知り合いのWebマーケティングコンサルタントのTさんは、幼い頃からお店やコンビニの陳列棚を見るのが好きで、よく観察していたそうです。お店の入口にどういうものが置いてあるか、季節ごとに変わる配置を見て、自分なりに理由を考え、納得していたといいます。
また、私が一時期、通っていた哲学塾の先生は、5歳の頃から死について考えていたそうです。「なぜ自分は死ななければならないのか」という問いが、幼いながらに納得できず、ずっとそれを考えてきたと言われていました。
その他にも、「お金はどうやって自分の手元にくるのか」「なぜ戦争があるのか」といった疑問を、子供の頃から抱いていたという人もいます。

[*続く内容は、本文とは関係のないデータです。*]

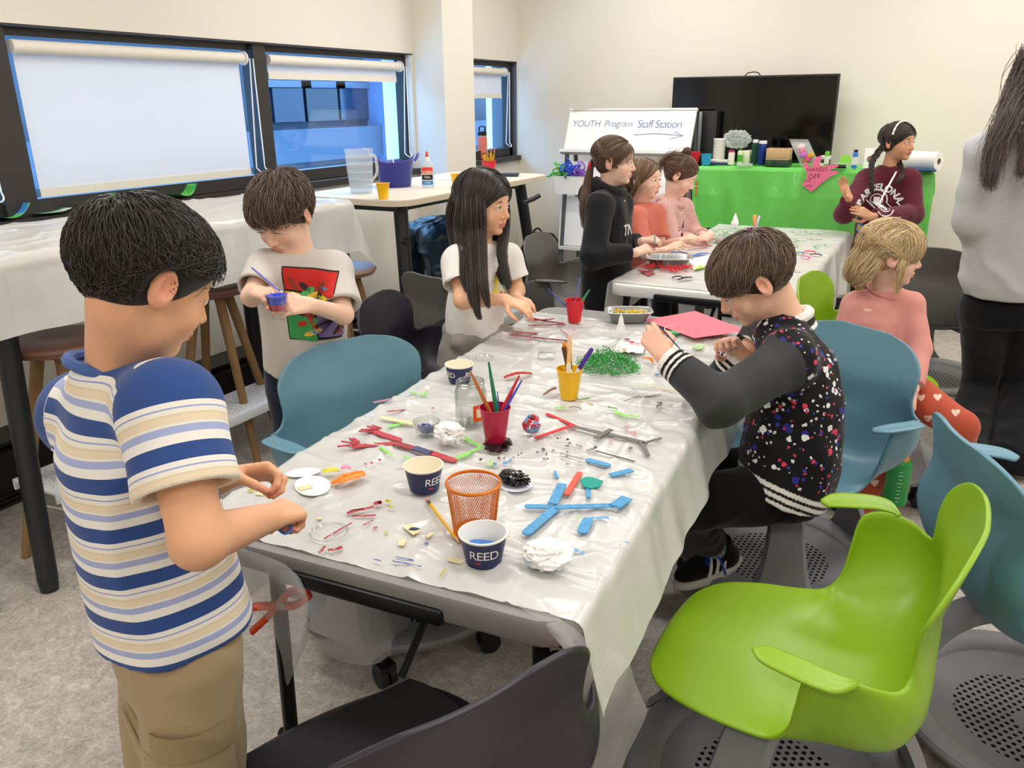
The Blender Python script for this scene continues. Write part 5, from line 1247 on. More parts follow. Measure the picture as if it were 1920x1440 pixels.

私自身はどうだったかというと、「なぜ毎日、気分が同じではないのだろう、毎日同じなら楽なのに!」と思っていました。朝起きて、昨日の夜とは気分が違うことを憂鬱に思いながらも、そんなことを考えている子供はいないだろう、とも思っていたのでその問いを誰に話すこともなく過ごしていました。
こうして振り返ってみると、子供の頃に何かに対して興味や関心を抱いたとき、その見方には悲観的、楽観的、中立的といった違いがあるように思いますが、それらの関心は、どんな回り道をしたとしても、職業興味や職業選択につながっていくのではないかと感じています。
私もそうですが、親から暴力を受けたり、安定性を欠いた家庭環境で育った人たちは、悲観的な視点から興味を抱くことがあるかもしれません。それでも、その関心は、やがて仕事や現実的な生き方に結びついていくのだと思います。
そうした「職業興味」を、どのように育てていけるのか。それは、必ずしも明るい環境や前向きな動機から生まれるものだけではなく、むしろ、違和感や疑問、孤独や痛みの中で芽生えた関心こそが、深く根を張り、人生の選択に影響を与えることもあるのです。
私たちは、子供時代に感じた「なぜ?」を、いつしか忘れてしまうことがありますが、その問いは、形を変えて今も自分の中に息づいていて、無意識的に仕事や人との関わり方に影響を与えているのかもしれません。
生き方やキャリアを考えるときには、幼いころの「興味関心の種」に目を向けてみると、意外なところで自分らしさを発見できるかもしれません。